Saturday, November 9, 2013

Fantastic Four Annual #3: Stan and Jack can't catch a break

I've always felt ambivalent about annuals.  The best are the ones where the regular creatives use the extra room to tell an epic story that's either too large an idea for an ordinary issue or else climaxes a storyline, or someone you've wanted to see handle the characters shows up to write or draw the book.  The worst are when some ill-suited guest team butts in with crap that's essentially filler or else it's simply part of a storyline from some other book.  Back in the 1960s, the gang at Marvel really knew how to put together an annual, although Fantastic Four Annual #3 (October 1965) consists of a regular-length story and some "most requested" reprints.  It's just the main story is nothing less than the long-awaited wedding of Reed Richards and Sue Storm.

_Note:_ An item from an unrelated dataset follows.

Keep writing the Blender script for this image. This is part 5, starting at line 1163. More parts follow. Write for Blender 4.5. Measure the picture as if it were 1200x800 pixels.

And lemme tell ya, brothers and sisters, everyone who is everyone shows up and it is fun, fun, fun from panel one!  Captain America, Thor, Iron Man, Spider-Man, Daredevil, Dr. Strange and all the X-Men, plus Patsy and Hedy, (at least rumor has it) Millie the Model and possibly Irving Forbush headline a stellar guest list, with Nick Fury and SHIELD providing security.  The only problem is, with such a major event there are bound to be crashers.  The Puppet Master, the Red Ghost and his apes, Mole Man and the Super-Skrull all cause problems, because Dr. Doom himself has some kind of crazy emotion ray controlling their minds.

The heroes prove capable of handling the initial wave, but more and more villains attack so we get the like of the Mandarin and Hydra plus a lot of other clowns whose names escape me barging in and smashing up the place (kind of like Owen Wilson's mescaline-addled Eli Cash in The Royal Tenenbaums only without the death of a single Buckley), giving Fury a raging headache.  When Attuma and his Atlantean armies emerge from the harbor (Doom meant to call Namor, but the King himself was on some deeper quest according to Stan Lee's little editor's note; he also tells us why the Hulk isn't there) and Richards puzzles out what's behind it all, even the Watcher has to take a hand.  He takes Richards on a dazzling yet possibly superfluous trip through the "fourth dimension" (isn't that time?) to retrieve a device that beams all the baddies backwards in time to a moment where they would forget the whole thing happened.

Kirby uses one of his patented collages to depict the dimensional trip and we have to take a moment to gaze upon its wonders.



And here's that aforementioned device in action.


My god, Reed Richards is so smart, he could tell just by looking at it what it is and what it's used for!  I'm looking at it and all I can think is maybe I could use it to project transparencies onto some kind of fabric screen or perhaps even the wall itself as a visual aid for one of my classes.

This panel sums up the whole of the rather jangled plot, which is almost entirely given over to fight scenes, as you can imagine.  Kirby's on fire with some incredibly energetic poses as he presents practically an encyclopedia of Marvel's contemporaneous characters and we get a lot of villainous monologues and heroic wise-cracks from Lee.  Vince Colletta's inks are typically scratchy and rushed-looking, but I also recognize the herculean task faced by the art team here in working with this many characters on deadline.  They're serviceable finishes and a few odd figures and faces actually have a becoming elegance (others look kinda haphazardly slapped together), but certainly this book would have looked slicker with Chic Stone doing the honors, or Joe Sinnott.  Then again, Reed and Sue might have had to delay their ceremony another year or two waiting for this issue.

Another thing to consider is we're looking at restored art here.  I'm not sure what process Marvel puts their back catalog through to produce these color reprints, but I doubt they used the original inked pages or old separations (if any of that still exists).  I'm guessing they cleaned up some stats or decent-quality printed books as best they could,  retouched things here and there but said, "Eh, good enough" at the loss of finer lines after the digital coloring.  And these lines look like they were thin enough to begin with.

On with the wedding!  Here comes the--

Stop the music!  Stop the music!  Hold the sub-atronic time displacer!  What's this?  Two more wedding crashers?


In the immortal words of a certain bashful, blue-eyed boy, "Wotta revoltin' development!"